The danger to Israel is multiplied by the triangular relationship between North Korea, Syria and Iran. Syria has served as a conduit for the transport to Iran of an estimated £50m of missile components and technology sent by sea from North Korea to the Syrian port of Tartous, diplomats said.

They say Damascus and Tehran have set up a £125m joint venture to build missiles in Syria with North Korean and Chinese technical help. North Korean military engineers have worked on hardened silos and tunnels for the project near the cities of Hama and Aleppo.

Israel also noted reports from Pyongyang that Syrian and Iranian observers were present at missile test firings by the North Korean military last summer and were given valuable experimental data. Israeli sources said last week that Iran was informed “in every detail” about the nuclear reactor and had sent technicians to the site.

Such was the background against which Israel took its decision to strike.
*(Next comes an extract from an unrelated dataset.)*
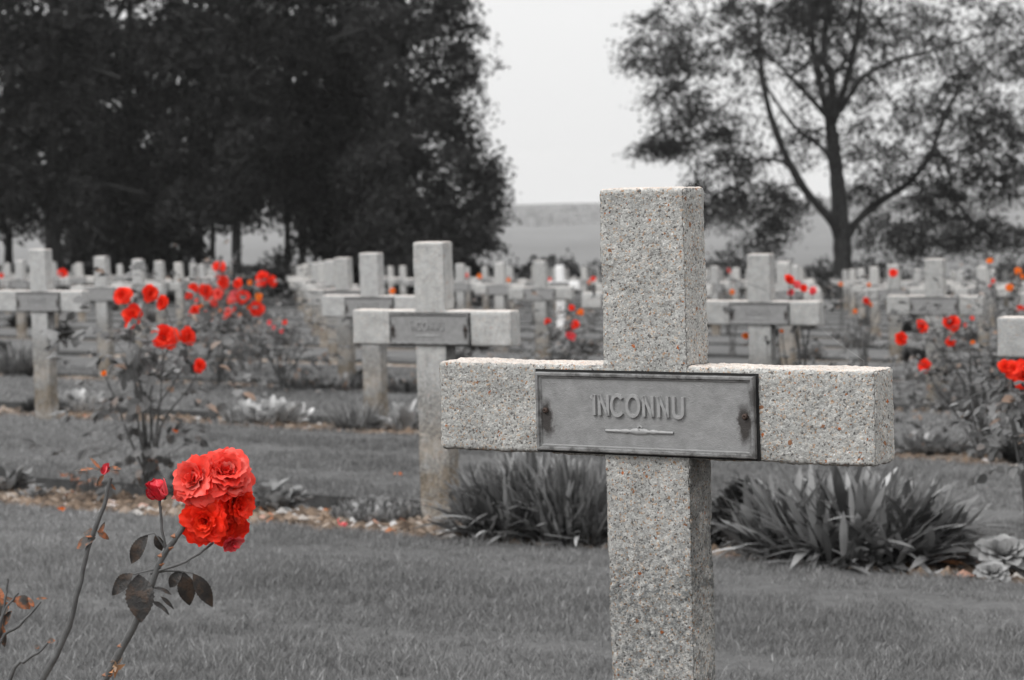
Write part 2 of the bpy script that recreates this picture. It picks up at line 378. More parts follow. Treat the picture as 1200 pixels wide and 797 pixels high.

Two signals from the North Koreans in the aftermath showed that the bombs hit home.

On September 10, four days after the raid, Kim sent a personal message of congratulations to Assad on the Syrian dictator’s 42nd birthday.

“The excellent friendly and cooperative relations between the two countries are steadily growing stronger even under the complicated international situation,” Kim said.

The next day, in a message that went largely unnoticed, the North Koreans condemned the Israeli action as “illegal” and “a very dangerous provocation”.

Just days later a top Syrian official, Saeed Elias Daoud, director of the ruling Syrian Arab Ba’ath party, boarded a Russian-made vintage jet belonging to the North Korean airline, Air Koryo, for the short flight from Beijing.

Daoud brought counsel and sympathy from Assad, whose father Hafez was famed as a strategic gambler with a talent for brinkmanship.

Now Kim is waiting to see if his own gamble has paid off.